--- begin ---

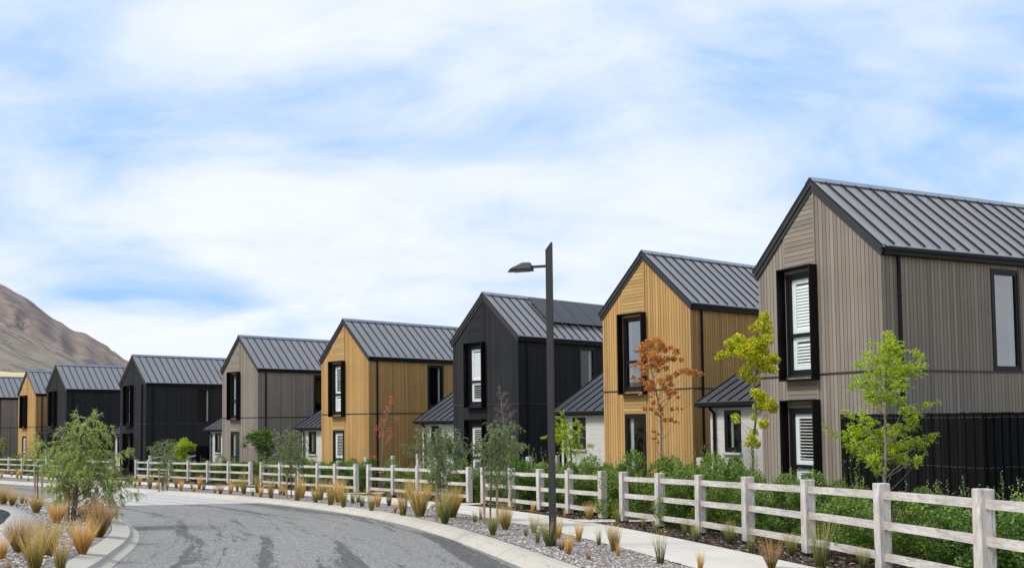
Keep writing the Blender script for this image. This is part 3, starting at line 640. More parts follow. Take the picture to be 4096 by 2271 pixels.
def solarmat():
    n=NT('solar_panel_glass'); sp=n.N('ShaderNodeSeparateXYZ'); n.L(n.obj(),sp.inputs[0]); g=n.math('FRACT',n.math('MULTIPLY',sp.outputs[1],6.0)); l=n.math('LESS_THAN',g,.05)
    n.bsdf(n.mix(l,(.060,.052,.055),(.10,.09,.09)),.5,.5); return n.m
M['solar']=solarmat()
OPEN=.12; CLOSED=1.05; MIDO=.75
HS=[(1,8.216,21.457,1.012,-1.118,'taupe',(MIDO,CLOSED),(OPEN,OPEN),True,True,'taupe timber-clad gabled house with boxed black windows beside the black paling fence',dict(wz=2.42)),
(2,5.772,31.257,.96,-.904,'yellow',None,None,False,False,'ochre timber-clad house behind the orange maple, right of the street lamp',dict(uglass='glass_dark')),
(3,.252,39.476,.67,-.811,'black',(OPEN,CLOSED),(OPEN,OPEN),True,True,'black timber-clad house with solar panels on its roof, behind the street lamp',dict(solar=True)),
(4,-6.903,46.84,.401,-.803,'yellow',(CLOSED,OPEN),(OPEN,OPEN),False,True,'ochre timber-clad house left of the solar-panelled black house, tall side window',{}),
(5,-14.215,54.423,.324,-.798,'taupe',None,None,False,True,'taupe timber-clad house between an ochre house and a black house',{}),
(6,-24.461,65.045,.043,-.789,'black',None,None,True,True,'black timber-clad house with a pipe down its gable, behind the sloping rail fence',dict(frontpipe=True)),
(7,-34.244,74.83,.061,-.784,'black',None,None,True,False,'distant black timber-clad house above the drooping roadside tree',{}),
(8,-39.396,80.553,-.075,-.783,'yellow',None,(OPEN,OPEN),False,False,'narrow distant ochre house below the mountain, near the left edge',dict(wingt=False)),
(9,-46.9,88.2,-.12,-.782,'taupe',None,None,False,False,'farthest taupe house, cut by the left edge of the view',{})]
for h in HS: house(*h[:11],**h[11])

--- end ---

### EXERCISE DETAILS:
Copy out each line exactly, without the pictures.

### OUTPUT FOR THIS EXERCISE:
Keep writing the Blender script for this image. This is part 3, starting at line 640. More parts follow. Take the picture to be 4096 by 2271 pixels.
def solarmat():
    n=NT('solar_panel_glass'); sp=n.N('ShaderNodeSeparateXYZ'); n.L(n.obj(),sp.inputs[0]); g=n.math('FRACT',n.math('MULTIPLY',sp.outputs[1],6.0)); l=n.math('LESS_THAN',g,.05)
    n.bsdf(n.mix(l,(.060,.052,.055),(.10,.09,.09)),.5,.5); return n.m
M['solar']=solarmat()
OPEN=.12; CLOSED=1.05; MIDO=.75
HS=[(1,8.216,21.457,1.012,-1.118,'taupe',(MIDO,CLOSED),(OPEN,OPEN),True,True,'taupe timber-clad gabled house with boxed black windows beside the black paling fence',dict(wz=2.42)),
(2,5.772,31.257,.96,-.904,'yellow',None,None,False,False,'ochre timber-clad house behind the orange maple, right of the street lamp',dict(uglass='glass_dark')),
(3,.252,39.476,.67,-.811,'black',(OPEN,CLOSED),(OPEN,OPEN),True,True,'black timber-clad house with solar panels on its roof, behind the street lamp',dict(solar=True)),
(4,-6.903,46.84,.401,-.803,'yellow',(CLOSED,OPEN),(OPEN,OPEN),False,True,'ochre timber-clad house left of the solar-panelled black house, tall side window',{}),
(5,-14.215,54.423,.324,-.798,'taupe',None,None,False,True,'taupe timber-clad house between an ochre house and a black house',{}),
(6,-24.461,65.045,.043,-.789,'black',None,None,True,True,'black timber-clad house with a pipe down its gable, behind the sloping rail fence',dict(frontpipe=True)),
(7,-34.244,74.83,.061,-.784,'black',None,None,True,False,'distant black timber-clad house above the drooping roadside tree',{}),
(8,-39.396,80.553,-.075,-.783,'yellow',None,(OPEN,OPEN),False,False,'narrow distant ochre house below the mountain, near the left edge',dict(wingt=False)),
(9,-46.9,88.2,-.12,-.782,'taupe',None,None,False,False,'farthest taupe house, cut by the left edge of the view',{})]
for h in HS: house(*h[:11],**h[11])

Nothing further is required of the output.